The Press

Driver in fatal crash not guilty

- JENNIFER EDER

A man has been cleared of careless driving after a fatal crash because a judge agreed with experts that it could have been a freak accident.

Jonathan Butt, 61, was driving north through rain and buffeting wind when his trailer flipped into oncoming traffic on State Highway 1, in Clarence, north of Kaiko¯ ura.

Witnesses said Butt took a bend at about 90kmh, despite it having an advisory speed limit of 65kmh.

Police charged him with careless driving causing death and injury.

But experts said it was possible the crash was a freak accident, where strong winds and sloshing fuel combined to tip the trailer.

Police claimed Butt was driving too fast for the road and weather conditions, but Butt pleaded not guilty and the case went to a judge-alone trial at the Blenheim District Court last month.

Butt told the court he had stopped south of Kaiko¯ura after hearing a ‘‘squawky noise’’ from the trailer on the morning of June 9, 2015.

But the trailer looked fine so he carried on, he said.

As he reached the sweeping lefthand bend near Clarence River Rafting that afternoon, he felt the trailer wobbling significan­tly moments before the crash, he said.

Butt was afraid the trailer had become unhinged and was trying to focus on getting around the corner without crossing the centre lane so he could pull over safely, he said.

But the trailer flipped into oncoming traffic, hitting William McCallum’s van.

McCallum, a 77-year-old Blenheim man, was killed in the crash, and his wife seriously injured.

A witness driving a truck and trailer behind Butt told the court they were both going up to 95kmh when the crash happened.

The wind was gusting up to 60kmh, he said.

Butt believed he was going between 60kmh and 70kmh, saying that a person would have to be ‘‘pretty loopy’’ to take the corner at 90kmh.

Tasman Crash Investigat­ion Unit Senior Constable Greg Taylor said he calculated Butt was going about 78kmh.

Police found the trailer coupler was bent and fractured by overloadin­g, but it was impossible to tell when the fractures were caused.

The damaged coupler was unlikely to have caused the crash, Taylor said.

He believed Butt’s speed was the cause of the crash, but the strong wind and the sloshing of fuel in the generator tank could have made the trailer unstable, he said.

Private investigat­or Paul Bass, who specialise­d in crash reconstruc­tion, and forensic mechanical engineer Andrew McGregor said speed was not the cause of the crash.

McGregor said the layout of the land could have funnelled the southweste­rly wind across the highway with great force.
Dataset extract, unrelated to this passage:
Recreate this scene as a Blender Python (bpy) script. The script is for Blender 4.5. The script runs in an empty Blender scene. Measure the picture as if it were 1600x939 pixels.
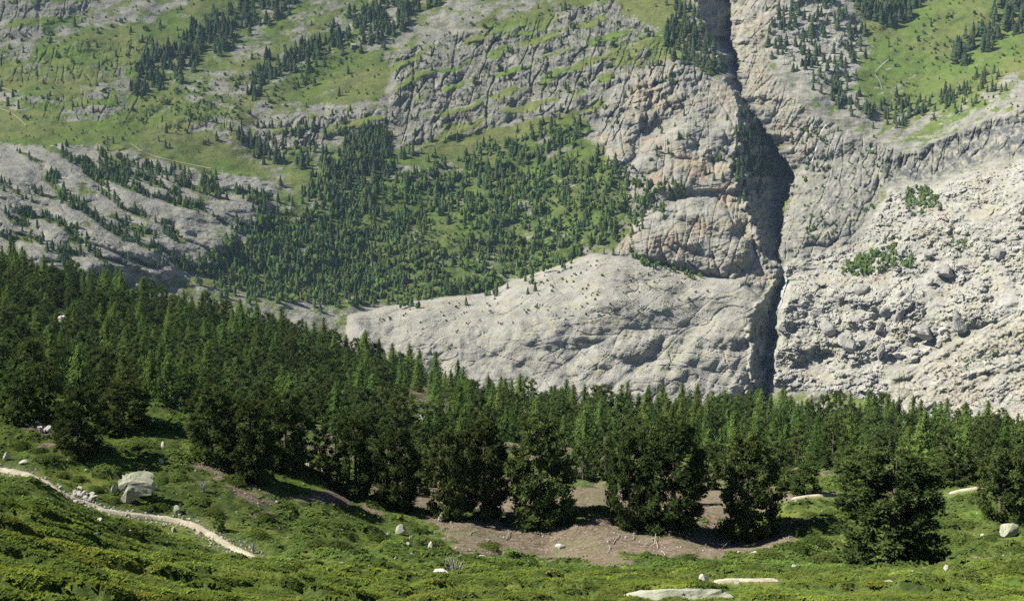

The sloshing of fuel and the strong wind could have caused a phenomenon known as ‘‘resonance’’, or divergent oscillator­y behaviour, where the combinatio­n of forces tipped the trailer, he said.

McGregor believed resonance caused the crash.

Judge Tony Zohrab said in his decision released yesterday that he did not believe Butt or the witness to be lying, but either of them could have been mistaken about their speed.

Expert evidence caused him to accept the possibilit­y Butt’s driving did not cause the crash, but rather circumstan­ces outside of his control, he said.

Judge Zohrab found Butt not guilty on both charges.